What is the proof of the following property? :
If F of class A and $\displaystyle L \left( F(t) \right)=f(s)$ then :
$\displaystyle \displaystyle L \left( \dfrac{F(t)}{t} \right) = \int_s^{\infty} f(u) \, du$
What is the proof of the following property? :
If F of class A and $\displaystyle L \left( F(t) \right)=f(s)$ then :
$\displaystyle \displaystyle L \left( \dfrac{F(t)}{t} \right) = \int_s^{\infty} f(u) \, du$
Setting $\displaystyle G(t)=\frac{F(t)}{t} \implies F(t)= t\ G(t)$ You have...
$\displaystyle \displaystyle \mathcal{L} \{F(t)\}= -\frac{d}{ds} \mathcal {L} \{g(t)}\} \implies f(s)= -\frac{d g(s)}{ds}$ (1)
Integrating (1) You obtain...
$\displaystyle \displaystyle g(s) = \mathcal{L} \{\frac{F(t)}{t}\} = \int_{s}^{\infty} f(u)\ du$ (2)
Kind regards
$\displaystyle \chi$ $\displaystyle \sigma$
another statement is if $\displaystyle \dfrac{f(t)}t$ has limit as $\displaystyle t\to0^+$ and $\displaystyle f$ is exponentially bounded, then $\displaystyle \mathcal L\left(\dfrac{f(t)}{t}\right)=\displaystyle\int_s^ \infty \widehat f(u)\,du.$
the proof is basically to write $\displaystyle f(t)=t\cdot\dfrac{f(t)}t$ since $\displaystyle f$ is well defined for $\displaystyle t=0,$ then use the Laplace transform for $\displaystyle t\cdot f(t),$ integrate between $\displaystyle [s,\infty)$ and use that the Laplace transform of a function tends to 0 as $\displaystyle s\to\infty.$
I apologize for the fact that a [stupid...] 'competition stress' often produces incomplete or 'impossible to undestand' answers...
Setting $\displaystyle G(t)= \frac{F(t)}{t} \implies F(t)= t\ G(t)$ we have...
$\displaystyle \displaystyle g^{'}(s) = \frac{d}{ds} \int_{0}^{\infty} G(t)\ e^{-s t}\ dt= - \int_{0}^{\infty} t\ G(t)\ e^{-s t}\ dt = - \mathcal{L} \{F(t)\}$ (1)
... and the first step is terminated.
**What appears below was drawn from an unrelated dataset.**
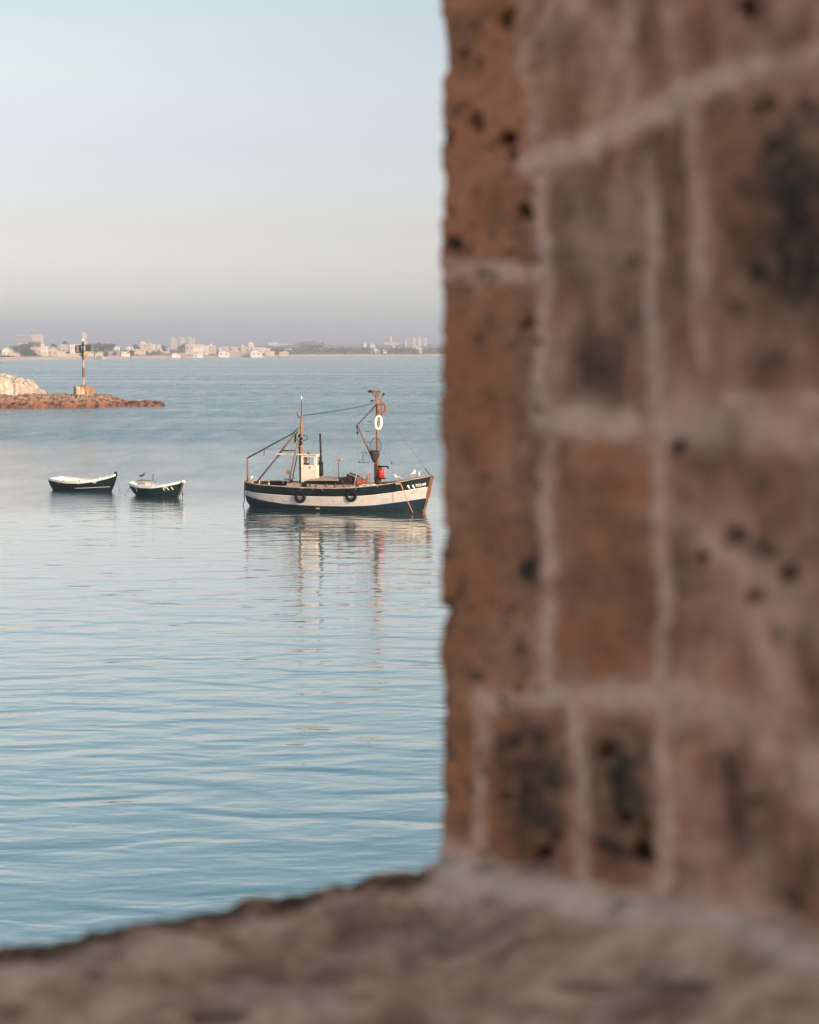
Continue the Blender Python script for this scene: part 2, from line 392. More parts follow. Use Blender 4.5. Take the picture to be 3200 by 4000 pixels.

The (1) can be written as an ordinary first order DE as follows...
$\displaystyle \displaystyle g^{'}(s) = - f(s)$ (2)
... with the 'condition' $\displaystyle \lim_{s \rightarrow \infty} g(s)=0$ and its solution is...
$\displaystyle \displaystyle g(s)= - \int_{\infty}^{s} f(u)\ du = \int_{s}^{\infty} f(u)\ du$ (3)
Kind regards
$\displaystyle \chi$ $\displaystyle \sigma$